11x, which was founded by Hasan Sukkar in London in 2022, will now move its headquarters from to San Francisco, where the bulk of its workforce will now be based. The company is relocating its engineers to the Bay Area, and will be making its new hires there too.
“The UK will be more of a satellite office for things like sales,” Fearon adds, saying that it makes a lot of sense for the company on a business level.
“The engineering talent is just over here […] there’s just so much more VC money in the US than any term sheet you get here, they’re going to give you two or three times the valuation of what a European VC will give you,” says Fearon, adding that around 70-80% of the company’s customers are US-based.

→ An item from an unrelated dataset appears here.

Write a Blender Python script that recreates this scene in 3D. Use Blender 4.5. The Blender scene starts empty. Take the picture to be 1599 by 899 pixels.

“Doing the work of 11 humans”
11x develops “digital workers” — AI-powered tools that do the job of sales development representatives (SDRs), as well as some customer support functions.
The company now has two of these “workers”: Alice, which communicates via text, and Jordan, a newer one which uses voice technology. 11x says that these tools — which can automatically reach out to potential clients to develop sales leads, as well as handle inbound sales requests — can outperform 11 humans doing the same work.
Fearon says that powerful AI models can create well-researched and personalised sales messages to a level that time-stretched SDRs don’t have capacity to do.
“Are they going online, researching people, finding their problems and sending one-off personalised messages based on their issues? Very few of them are,” he argues. “What they really do is they just make a generic email and email as many people as possible, and it’s a very bad and poor experience for the buyer.”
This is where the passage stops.